最期にイスファンディヤールはグシュタースプへの苦言を残して息を引き取った。
彼の死は国中の人々に大いに嘆き悲しまれた。
もっとも、魔術を用いた騙し討ちの勝利は、ロスタムの名誉を深く傷つけ、これを恥じたロスタムは、彼の遺児バフマンを引き取ると帝王学を教え込んだ。
余談
- 第二道程は、「シャー・ナーメ」やペルシア語記事では「二匹のライオン」、フランス語記事では「複数のライオン」、「Yarshater, Ehsan. "ESFANDĪĀR (1)"」というイラン百科事典では「two redoutable lions(2匹の手強いライオン)」、王書の絵画にもライオンと戦うイスファンディヤールが描かれている(絵画によって描かれるライオンの数は異なる)。
- ネットで第二道程を「ライオンを食べる2人の男」としているのを見かけるが、これは間違いである(第二道程が「男2人」になっているパターン自体存在しない)。恐らく、イスファンディヤールのWikipedia(英語)にある「Slaying two man eating lions.」が機械翻訳だと「ライオンを食べる二人の男を殺す。」と翻訳されてしまうことからと推察出来る。この英文はmanが単数形なのでtwoは複数形のlionsにかかっている。「man-eating lion」は“人食いライオン”と訳すことが出来るので、「two man-eating lions」だと“二頭の人食いライオン”となる。つまり、「Slaying two man eating lions.」は“2頭の人食いライオンを退治する。”と訳すのが正しい。

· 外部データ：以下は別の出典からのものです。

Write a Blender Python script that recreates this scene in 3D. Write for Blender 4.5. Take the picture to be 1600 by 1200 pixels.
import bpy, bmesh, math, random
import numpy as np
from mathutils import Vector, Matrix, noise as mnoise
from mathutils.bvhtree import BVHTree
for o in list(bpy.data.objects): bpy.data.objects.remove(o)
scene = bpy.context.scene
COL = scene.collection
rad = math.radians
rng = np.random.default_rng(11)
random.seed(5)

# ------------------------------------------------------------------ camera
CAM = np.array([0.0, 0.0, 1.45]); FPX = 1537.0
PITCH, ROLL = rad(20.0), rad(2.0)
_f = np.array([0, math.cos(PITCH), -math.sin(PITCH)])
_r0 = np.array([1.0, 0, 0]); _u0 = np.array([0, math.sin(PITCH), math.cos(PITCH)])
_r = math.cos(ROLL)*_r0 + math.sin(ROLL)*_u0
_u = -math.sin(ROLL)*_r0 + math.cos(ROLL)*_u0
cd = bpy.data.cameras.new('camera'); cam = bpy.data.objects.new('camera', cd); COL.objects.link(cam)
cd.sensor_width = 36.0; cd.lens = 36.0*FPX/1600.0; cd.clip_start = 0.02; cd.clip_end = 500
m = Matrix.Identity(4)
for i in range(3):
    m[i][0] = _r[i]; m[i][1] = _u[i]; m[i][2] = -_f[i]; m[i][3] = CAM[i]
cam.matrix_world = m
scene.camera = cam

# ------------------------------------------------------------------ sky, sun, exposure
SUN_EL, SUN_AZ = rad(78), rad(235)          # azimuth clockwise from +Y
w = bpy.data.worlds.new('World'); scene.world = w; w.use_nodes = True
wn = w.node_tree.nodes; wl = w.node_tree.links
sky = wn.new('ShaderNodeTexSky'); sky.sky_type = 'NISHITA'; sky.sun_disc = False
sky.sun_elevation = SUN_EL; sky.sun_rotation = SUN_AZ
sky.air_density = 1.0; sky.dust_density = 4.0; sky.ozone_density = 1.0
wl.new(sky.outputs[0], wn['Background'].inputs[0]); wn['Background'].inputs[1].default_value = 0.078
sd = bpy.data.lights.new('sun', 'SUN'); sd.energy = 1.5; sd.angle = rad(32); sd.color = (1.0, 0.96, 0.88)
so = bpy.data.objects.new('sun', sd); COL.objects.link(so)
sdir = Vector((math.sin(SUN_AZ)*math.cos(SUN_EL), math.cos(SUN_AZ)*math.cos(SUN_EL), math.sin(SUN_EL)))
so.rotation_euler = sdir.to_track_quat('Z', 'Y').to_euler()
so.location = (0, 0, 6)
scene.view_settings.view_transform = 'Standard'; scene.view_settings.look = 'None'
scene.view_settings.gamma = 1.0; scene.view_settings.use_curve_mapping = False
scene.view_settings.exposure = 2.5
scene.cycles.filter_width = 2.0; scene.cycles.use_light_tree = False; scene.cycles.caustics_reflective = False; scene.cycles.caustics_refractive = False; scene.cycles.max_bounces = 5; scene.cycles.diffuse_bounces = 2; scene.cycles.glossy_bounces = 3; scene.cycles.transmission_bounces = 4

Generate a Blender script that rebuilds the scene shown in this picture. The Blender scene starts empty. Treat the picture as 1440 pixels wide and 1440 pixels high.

- イスファンディヤールの龍退治についてだが、イスファンディヤールのドラゴン退治の絵画に描かれているドラゴンは、翼がなく、胴が蛇のように長いといった、典型的な東洋のドラゴンに見た目が近いため「龍」と記述。英語では竜と龍どちらもDragonである。
- イスファンディヤールは七道程の中で龍殺しをしているが、父親のグシュタースプも過去にドラゴン殺しをしている。
- シームルグは善と悪で2羽存在するとされ、ザールを育てたシームルグは善で、イスファンディヤールが戦ったのは悪とのこと。
- 「Yarshater, Ehsan. "ESFANDĪĀR (1)"」内の記述でも七道程の内容は「狼」、「獅子」、「ドラゴン」、「魔女」、「シームルグ」、「猛吹雪」、「広大な水を渡る」となっている。
- もともと、グルグサールが予告した7つ目の試練は、「一滴の水もない埃や砂が乾燥した荒野で渇きに苦しむ」だったのだが、グルグサールがイスファンディヤール軍を食い止めるためにある筈のない川を作ったため、第七道程は大河に変わる。タイトルも「THE SEVENTH STAGE How Asfandiyar crossed the River and slew Gurgsar(第七道程 イスファンディヤールが川を渡り、グルグサールを殺害した方法)」となっている。ペルシャ語版ではタイトルを砂漠としているが、内容はそのままでイスファンディヤールが突破した試練自体は大河越えである。